In opposition, neither plaintiff, the City, nor Carrasquillo offered any evidence of Kafando's negligence sufficient to raise a triable issue of fact (see Matias v. Grose, 123 A.D.3d 485, 486, 999 N.Y.S.2d 14 [1st Dept. 2014] ). The City's submission of plaintiff's 50–h hearing testimony, in which he stated that he believed Kafando's vehicle was stopped or stopping at a red light before it was rear-ended, does not raise a triable issue of fact as to whether Kafando was at fault (see Betances v. DJB Intl. Ltd., 210 A.D.3d 420, 420–421, 177 N.Y.S.3d 566 [1st Dept. 2022] ).

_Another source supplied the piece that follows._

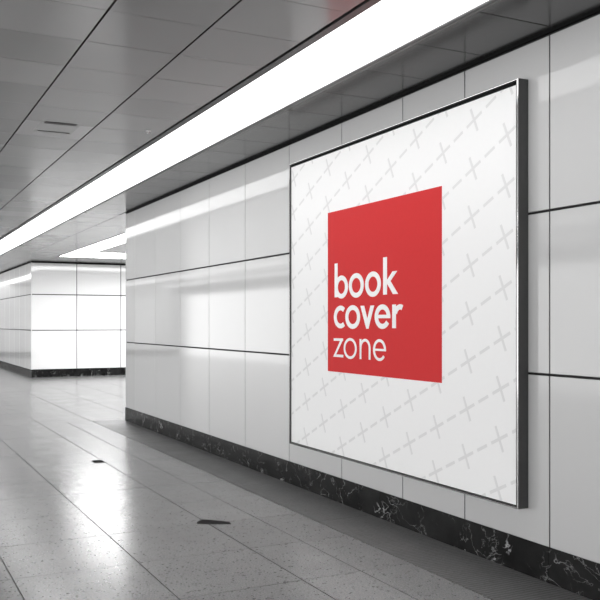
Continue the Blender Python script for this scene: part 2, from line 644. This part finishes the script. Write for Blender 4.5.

Kafando's summary judgment motion was not premature since the parties opposing the motion failed to identify any evidence in Kafando's possession that would support a nonnegligent cause for the rear-end collision. Further, both plaintiff and Carrasquillo had knowledge of the relevant facts (see Mirza v. Tribeca Auto. Inc., 189 A.D.3d 448, 137 N.Y.S.3d 13 [1st Dept. 2020] ; Avant v. Cepin Livery Corp., 74 A.D.3d 533, 534, 904 N.Y.S.2d 381 [1st Dept. 2010] ). Accordingly, Kafando is entitled to summary judgment dismissing the complaint and all cross-claims against him (see Francisco v. Schoepfer, 30 A.D.3d 275, 275, 817 N.Y.S.2d 52 [1st Dept. 2006] ; Woodley v. Ramirez, 25 A.D.3d 451, 452, 810 N.Y.S.2d 125 [1st Dept. 2006] ).